Of course, sometimes you just lose, as museums that took out auction-rate bonds are discovering. Meanwhile, a survey by a British agency found that poor returns on stocks and bonds are driving more investors to art and antiques. And, just in time to serve these folks, the Armory Show, New York's annual contemporary art fair, is expanding.

Transport hubs continue to thrive as makeshift museums. In London, images of artworks from the National Gallery's collection went on view on large plasma screens in a Eurostar terminal. And where can three artists get a $1.5 million budget to create site-specific works? Why, an airport, of course!

In crime news, it turns out a painting missing from an exhibition of Ferdinand Hodler had been stolen from the private collector who had agreed to loan it. From the sound of things, the thief pretended to be picking up the painting for the exhibition.

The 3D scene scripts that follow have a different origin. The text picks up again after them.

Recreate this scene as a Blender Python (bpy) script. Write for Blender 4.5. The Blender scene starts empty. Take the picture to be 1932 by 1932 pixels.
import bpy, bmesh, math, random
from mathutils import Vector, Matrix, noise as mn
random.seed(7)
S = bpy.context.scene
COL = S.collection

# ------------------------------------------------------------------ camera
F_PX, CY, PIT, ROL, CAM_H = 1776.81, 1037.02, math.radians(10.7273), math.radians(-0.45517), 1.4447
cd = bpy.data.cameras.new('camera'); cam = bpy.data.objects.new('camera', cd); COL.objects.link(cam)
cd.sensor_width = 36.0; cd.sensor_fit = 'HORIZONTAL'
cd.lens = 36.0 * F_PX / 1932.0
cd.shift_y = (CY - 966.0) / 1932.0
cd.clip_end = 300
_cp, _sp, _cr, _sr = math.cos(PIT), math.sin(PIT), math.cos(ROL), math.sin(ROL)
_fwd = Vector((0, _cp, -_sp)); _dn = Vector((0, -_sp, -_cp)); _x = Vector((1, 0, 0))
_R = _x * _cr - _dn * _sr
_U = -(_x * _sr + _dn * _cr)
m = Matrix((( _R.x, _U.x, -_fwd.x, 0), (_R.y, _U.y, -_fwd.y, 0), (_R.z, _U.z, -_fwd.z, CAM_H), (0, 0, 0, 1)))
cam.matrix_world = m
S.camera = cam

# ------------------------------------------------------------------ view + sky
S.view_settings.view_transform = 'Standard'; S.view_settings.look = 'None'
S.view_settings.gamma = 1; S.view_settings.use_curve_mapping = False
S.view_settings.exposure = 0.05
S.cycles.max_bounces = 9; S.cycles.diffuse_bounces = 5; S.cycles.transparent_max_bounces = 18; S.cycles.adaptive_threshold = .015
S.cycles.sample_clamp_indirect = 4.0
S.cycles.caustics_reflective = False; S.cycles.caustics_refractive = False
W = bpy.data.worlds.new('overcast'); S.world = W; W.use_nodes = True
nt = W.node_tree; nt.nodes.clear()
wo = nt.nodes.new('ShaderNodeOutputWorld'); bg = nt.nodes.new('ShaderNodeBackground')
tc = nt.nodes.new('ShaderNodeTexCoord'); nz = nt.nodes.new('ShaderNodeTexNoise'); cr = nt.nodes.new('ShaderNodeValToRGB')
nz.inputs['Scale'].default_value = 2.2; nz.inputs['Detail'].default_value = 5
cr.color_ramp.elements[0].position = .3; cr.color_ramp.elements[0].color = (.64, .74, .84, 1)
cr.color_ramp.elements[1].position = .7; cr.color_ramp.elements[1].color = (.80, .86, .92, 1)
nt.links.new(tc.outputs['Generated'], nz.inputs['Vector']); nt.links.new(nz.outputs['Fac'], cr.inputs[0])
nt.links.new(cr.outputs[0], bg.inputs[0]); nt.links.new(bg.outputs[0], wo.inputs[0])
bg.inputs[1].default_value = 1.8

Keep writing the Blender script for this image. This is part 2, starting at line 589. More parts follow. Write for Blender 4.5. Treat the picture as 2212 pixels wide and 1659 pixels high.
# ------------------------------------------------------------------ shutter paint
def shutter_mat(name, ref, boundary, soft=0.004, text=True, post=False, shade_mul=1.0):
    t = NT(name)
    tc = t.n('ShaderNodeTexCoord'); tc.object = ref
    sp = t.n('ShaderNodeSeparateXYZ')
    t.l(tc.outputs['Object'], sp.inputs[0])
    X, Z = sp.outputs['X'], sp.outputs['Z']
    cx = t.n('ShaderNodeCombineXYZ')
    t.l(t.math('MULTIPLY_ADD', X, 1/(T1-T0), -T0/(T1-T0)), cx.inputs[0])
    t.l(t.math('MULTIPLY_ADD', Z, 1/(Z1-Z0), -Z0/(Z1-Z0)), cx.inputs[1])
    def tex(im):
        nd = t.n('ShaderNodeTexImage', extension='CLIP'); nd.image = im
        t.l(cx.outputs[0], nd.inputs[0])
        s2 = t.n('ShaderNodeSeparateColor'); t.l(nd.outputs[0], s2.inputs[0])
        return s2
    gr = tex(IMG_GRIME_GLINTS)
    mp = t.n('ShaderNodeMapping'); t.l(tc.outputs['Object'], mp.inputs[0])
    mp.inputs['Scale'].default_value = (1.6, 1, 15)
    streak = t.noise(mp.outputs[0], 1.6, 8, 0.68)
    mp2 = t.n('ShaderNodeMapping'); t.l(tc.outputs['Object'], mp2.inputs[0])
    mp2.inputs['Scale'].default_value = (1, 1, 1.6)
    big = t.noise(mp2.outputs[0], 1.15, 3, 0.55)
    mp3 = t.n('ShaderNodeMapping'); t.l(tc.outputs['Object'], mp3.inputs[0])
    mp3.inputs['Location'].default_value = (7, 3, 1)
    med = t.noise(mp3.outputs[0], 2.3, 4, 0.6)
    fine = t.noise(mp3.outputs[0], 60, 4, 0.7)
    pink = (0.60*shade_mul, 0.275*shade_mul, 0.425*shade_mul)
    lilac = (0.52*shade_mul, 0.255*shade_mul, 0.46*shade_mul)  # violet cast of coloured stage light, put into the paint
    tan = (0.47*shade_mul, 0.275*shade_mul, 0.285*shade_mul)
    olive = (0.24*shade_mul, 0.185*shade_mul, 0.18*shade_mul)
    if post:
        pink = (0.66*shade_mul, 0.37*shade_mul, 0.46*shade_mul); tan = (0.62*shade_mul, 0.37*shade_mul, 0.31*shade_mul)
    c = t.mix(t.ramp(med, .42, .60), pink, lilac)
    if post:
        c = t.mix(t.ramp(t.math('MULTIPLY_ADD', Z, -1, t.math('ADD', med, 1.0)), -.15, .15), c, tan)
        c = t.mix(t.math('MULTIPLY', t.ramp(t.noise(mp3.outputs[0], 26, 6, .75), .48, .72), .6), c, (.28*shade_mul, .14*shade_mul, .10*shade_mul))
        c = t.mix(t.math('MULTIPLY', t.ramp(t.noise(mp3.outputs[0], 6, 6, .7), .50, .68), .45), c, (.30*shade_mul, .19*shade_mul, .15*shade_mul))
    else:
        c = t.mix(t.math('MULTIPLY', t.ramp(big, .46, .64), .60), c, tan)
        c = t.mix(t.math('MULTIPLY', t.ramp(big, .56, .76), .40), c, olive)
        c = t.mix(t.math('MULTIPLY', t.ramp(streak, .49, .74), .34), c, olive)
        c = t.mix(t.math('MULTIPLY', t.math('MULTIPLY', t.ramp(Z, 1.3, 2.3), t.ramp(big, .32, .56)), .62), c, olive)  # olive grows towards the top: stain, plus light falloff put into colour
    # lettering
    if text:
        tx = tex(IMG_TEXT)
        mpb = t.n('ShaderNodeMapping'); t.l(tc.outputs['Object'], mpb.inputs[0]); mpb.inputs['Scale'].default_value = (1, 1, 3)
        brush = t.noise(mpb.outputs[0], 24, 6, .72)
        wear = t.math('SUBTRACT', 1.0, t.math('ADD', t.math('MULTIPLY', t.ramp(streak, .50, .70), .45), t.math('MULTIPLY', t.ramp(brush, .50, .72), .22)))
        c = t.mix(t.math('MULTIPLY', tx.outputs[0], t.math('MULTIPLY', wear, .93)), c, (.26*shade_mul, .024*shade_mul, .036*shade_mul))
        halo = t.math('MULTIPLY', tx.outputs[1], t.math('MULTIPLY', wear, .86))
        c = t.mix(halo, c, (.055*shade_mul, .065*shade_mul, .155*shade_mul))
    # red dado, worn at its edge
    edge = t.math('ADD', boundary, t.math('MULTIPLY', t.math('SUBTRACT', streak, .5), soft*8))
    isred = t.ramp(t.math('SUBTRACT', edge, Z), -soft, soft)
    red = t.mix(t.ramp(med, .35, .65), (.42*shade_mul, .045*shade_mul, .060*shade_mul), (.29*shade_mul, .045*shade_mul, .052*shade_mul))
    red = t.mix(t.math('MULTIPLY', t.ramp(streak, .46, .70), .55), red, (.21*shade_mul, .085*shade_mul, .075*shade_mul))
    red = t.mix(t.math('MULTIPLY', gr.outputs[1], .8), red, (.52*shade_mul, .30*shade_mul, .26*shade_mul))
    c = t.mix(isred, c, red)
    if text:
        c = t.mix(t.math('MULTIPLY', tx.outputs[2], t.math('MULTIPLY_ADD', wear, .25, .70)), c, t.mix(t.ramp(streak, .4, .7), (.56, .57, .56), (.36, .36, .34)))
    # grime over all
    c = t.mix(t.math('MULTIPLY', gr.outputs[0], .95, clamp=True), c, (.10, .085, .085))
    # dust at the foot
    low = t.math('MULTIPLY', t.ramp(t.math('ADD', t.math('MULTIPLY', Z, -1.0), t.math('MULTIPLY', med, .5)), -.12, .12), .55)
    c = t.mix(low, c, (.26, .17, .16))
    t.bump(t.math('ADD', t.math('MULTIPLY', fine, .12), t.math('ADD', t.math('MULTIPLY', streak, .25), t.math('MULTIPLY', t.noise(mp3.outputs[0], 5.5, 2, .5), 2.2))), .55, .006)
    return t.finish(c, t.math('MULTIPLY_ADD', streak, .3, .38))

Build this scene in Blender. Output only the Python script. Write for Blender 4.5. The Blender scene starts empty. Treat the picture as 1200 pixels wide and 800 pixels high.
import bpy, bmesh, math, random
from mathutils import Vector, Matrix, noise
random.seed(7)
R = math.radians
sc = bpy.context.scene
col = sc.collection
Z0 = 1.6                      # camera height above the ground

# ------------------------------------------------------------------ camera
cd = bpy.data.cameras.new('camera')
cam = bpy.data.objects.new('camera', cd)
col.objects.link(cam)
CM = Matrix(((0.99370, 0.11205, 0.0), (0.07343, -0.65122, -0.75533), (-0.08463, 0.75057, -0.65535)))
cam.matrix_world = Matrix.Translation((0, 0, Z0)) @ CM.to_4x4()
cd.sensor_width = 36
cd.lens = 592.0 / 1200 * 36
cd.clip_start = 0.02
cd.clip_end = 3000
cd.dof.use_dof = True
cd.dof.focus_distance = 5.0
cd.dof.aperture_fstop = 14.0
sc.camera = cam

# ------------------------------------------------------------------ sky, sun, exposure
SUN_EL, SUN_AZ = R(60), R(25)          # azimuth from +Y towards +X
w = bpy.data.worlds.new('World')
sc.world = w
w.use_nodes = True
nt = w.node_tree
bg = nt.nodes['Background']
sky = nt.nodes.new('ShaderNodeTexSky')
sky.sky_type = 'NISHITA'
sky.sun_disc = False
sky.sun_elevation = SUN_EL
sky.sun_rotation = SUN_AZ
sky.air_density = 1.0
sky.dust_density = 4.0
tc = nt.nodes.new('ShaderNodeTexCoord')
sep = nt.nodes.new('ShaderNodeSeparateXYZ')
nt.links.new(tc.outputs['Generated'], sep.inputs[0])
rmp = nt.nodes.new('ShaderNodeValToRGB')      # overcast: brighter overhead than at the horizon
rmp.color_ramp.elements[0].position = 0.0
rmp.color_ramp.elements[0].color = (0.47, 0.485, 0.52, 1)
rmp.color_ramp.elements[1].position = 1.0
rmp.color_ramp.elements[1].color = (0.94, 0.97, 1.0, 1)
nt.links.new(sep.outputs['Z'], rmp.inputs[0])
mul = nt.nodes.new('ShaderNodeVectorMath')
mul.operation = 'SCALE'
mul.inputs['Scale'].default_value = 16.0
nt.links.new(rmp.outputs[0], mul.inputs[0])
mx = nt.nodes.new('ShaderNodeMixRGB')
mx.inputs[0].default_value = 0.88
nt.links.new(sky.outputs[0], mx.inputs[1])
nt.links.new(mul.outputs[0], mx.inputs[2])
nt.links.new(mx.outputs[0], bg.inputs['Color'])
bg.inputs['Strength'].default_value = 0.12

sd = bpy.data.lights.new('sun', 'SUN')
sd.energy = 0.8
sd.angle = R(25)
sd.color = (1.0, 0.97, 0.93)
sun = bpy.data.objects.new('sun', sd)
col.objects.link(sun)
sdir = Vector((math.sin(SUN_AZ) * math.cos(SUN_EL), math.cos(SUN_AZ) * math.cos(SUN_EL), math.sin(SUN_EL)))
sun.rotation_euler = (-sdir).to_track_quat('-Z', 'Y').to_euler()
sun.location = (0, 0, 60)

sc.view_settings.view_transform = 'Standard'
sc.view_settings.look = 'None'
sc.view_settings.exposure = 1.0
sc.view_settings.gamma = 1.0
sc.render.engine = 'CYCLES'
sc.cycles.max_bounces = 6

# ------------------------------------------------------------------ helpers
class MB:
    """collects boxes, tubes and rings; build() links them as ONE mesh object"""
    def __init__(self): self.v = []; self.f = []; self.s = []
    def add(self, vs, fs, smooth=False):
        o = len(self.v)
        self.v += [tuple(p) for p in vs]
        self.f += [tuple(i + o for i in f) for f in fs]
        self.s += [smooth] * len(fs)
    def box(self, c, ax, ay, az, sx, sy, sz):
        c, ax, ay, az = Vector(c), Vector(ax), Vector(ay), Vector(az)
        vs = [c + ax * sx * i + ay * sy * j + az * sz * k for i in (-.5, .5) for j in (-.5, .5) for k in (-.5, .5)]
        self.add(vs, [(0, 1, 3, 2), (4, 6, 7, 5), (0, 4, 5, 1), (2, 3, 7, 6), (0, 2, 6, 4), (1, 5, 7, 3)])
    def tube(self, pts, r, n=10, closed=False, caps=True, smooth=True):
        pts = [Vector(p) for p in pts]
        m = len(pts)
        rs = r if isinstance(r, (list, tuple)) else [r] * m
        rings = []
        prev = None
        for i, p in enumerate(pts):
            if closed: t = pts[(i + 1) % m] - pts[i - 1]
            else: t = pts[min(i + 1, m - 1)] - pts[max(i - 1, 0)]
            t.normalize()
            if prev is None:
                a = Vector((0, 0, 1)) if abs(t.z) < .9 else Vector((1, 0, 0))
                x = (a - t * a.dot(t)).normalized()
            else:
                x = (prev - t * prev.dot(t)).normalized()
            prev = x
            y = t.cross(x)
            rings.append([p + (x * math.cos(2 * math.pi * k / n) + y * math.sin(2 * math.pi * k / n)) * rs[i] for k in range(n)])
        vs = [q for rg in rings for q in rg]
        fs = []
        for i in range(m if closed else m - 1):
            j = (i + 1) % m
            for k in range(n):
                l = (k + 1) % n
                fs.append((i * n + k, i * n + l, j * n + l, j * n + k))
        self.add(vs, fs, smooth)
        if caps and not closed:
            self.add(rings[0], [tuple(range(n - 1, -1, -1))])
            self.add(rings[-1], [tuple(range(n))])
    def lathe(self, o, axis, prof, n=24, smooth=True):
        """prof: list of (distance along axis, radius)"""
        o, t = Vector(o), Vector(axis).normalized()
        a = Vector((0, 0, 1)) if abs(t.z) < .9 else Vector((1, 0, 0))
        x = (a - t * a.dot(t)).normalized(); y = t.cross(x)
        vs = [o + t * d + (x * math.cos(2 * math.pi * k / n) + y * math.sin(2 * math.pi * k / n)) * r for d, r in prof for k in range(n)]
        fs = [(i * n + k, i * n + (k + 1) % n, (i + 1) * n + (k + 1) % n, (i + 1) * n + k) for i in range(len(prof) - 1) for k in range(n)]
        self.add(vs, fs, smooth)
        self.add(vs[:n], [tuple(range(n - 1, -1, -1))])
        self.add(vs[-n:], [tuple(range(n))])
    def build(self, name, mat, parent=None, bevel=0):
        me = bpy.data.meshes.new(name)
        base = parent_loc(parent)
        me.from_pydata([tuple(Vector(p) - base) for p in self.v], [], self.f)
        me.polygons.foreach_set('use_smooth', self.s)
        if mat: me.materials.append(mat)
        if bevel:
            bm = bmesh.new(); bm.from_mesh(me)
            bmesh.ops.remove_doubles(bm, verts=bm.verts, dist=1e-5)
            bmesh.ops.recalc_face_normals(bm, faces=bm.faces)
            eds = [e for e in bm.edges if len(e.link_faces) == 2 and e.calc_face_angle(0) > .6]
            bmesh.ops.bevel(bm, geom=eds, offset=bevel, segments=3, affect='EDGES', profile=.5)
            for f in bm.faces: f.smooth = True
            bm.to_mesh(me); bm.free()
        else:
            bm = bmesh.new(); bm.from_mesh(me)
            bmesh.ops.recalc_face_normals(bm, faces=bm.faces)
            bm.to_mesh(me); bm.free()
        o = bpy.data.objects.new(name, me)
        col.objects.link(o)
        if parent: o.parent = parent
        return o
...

And a 19th-century porcelain centerpiece that failed to sell at Sotheby’s is the subject of accusations of theft, with ties to the Russian mafia.

“The debtor does not have the confidence of the creditors,” sums up the latest chapter in the unfolding tragedy of former Manhattan art dealer Lawrence Salander. The words, quoted by Bloomberg, were spoken by a lawyer representing one of Salander's debtors, Renaissance Art Investors, and were said in support of an independent trustee assuming control of Salander's finances — which a court in Poughkeepsie, New York, approved. But artist and college professor Steven Kurtz was finally cleared of charges, brought four years ago, that he committed mail and wire fraud. The fake memoir–esque incident at Yale University involving an artist who claimed to have repeatedly artificially inseminated herself and then induced miscarriages in the name of art is swelling to James Frey proportions — the artist will not be able to display the work until she announces, in writing, that it was a fiction. Another artist says he has received death threats from animal rights activists over an installation involving a stray dog that the activists claim died of starvation due to the artwork. And a painting made in 1935 by a late artist who at the time was a frustrated backbencher in parliament, but within a few years became leader of the United Kingdom, sold for 420,000 at Bonhams auction house in New York.